Charles Taylor is among the most eminent philosophers—and easily the most famous Canadian philosopher—of our time. He is co-chair of the prestigious Consultation Commission on Accommodation Practices Related to Cultural Differences of the Canadian government. He was Chichele Professor of Social and Political Theory at Oxford University and a professor of political sciences and philosophy at the McGill University in Montreal, where he is currently professor emeritus. Taylor has obtained numerous awards, including the Prix Léon-Gérin awarded by the Québec government in 1992 and the prestigious 2007 Templeton Prize for progress towards research or discoveries about spiritual realities. He was made a Grand officier of the Ordre national du Québec and a Companion of the Order of Canada.

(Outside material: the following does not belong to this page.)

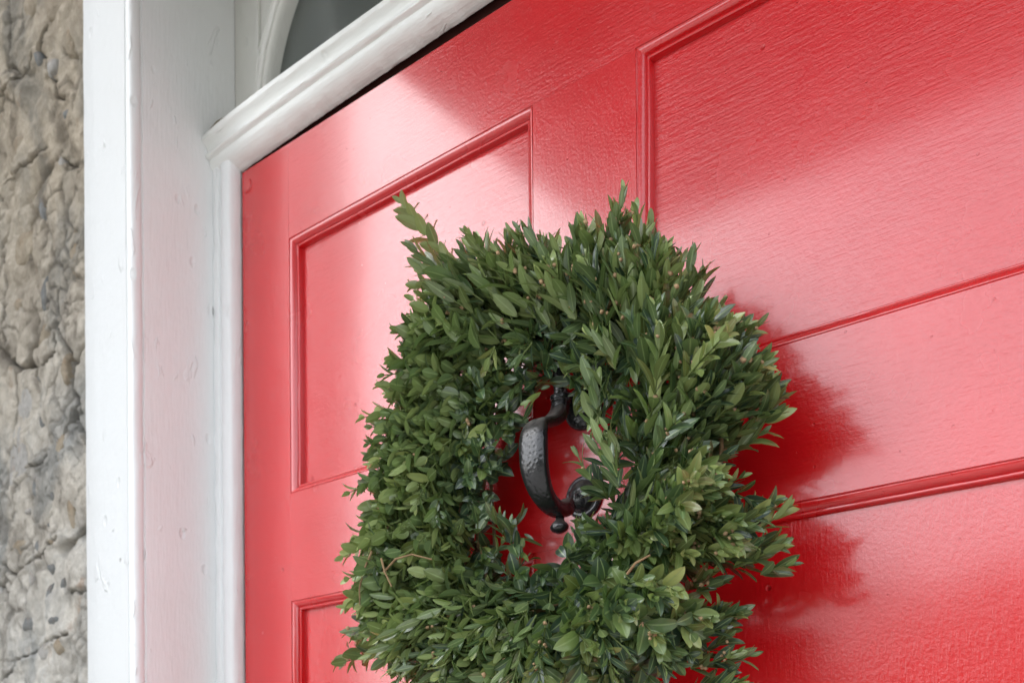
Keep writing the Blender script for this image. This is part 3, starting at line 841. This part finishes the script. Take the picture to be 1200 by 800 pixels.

Taylor’s teaching and research areas have been philosophy of action, philosophy of social science, political theory, Greek political thought, moral philosophy, the culture of Western modernity, philosophy of language, theories of meaning, language and politics, and German idealism. He is currently working on a research project investigating the political culture of modernity.

He is the author of several books and numerous articles, and his noted publications are: Hegel (1975), Hegel and Modern Society (1979), Social Theory as Practice (1985), Human Agency and Language (1985), Philosophy and the Human Sciences (1985), Source of the Self: The Making of the Modern Identity (1989), The Malaise of Modernity (1991), Multiculturalism and The Politics of Recognition(1992), Reconciling the Solitudes: Essays on Canadian Federalism and Nationalism (1993; translated from the French), Multiculturalism: Examining the Politics of Recognition (1994), Philosophical Arguments (1995) and A Secular Age (2007).

He held the Korhari Chair in the year 2011 and delivered the Annual Rajni Kothari lecture titled 'Two Conceptions of Language: Hobbes versus Herder' on 5 May 2011.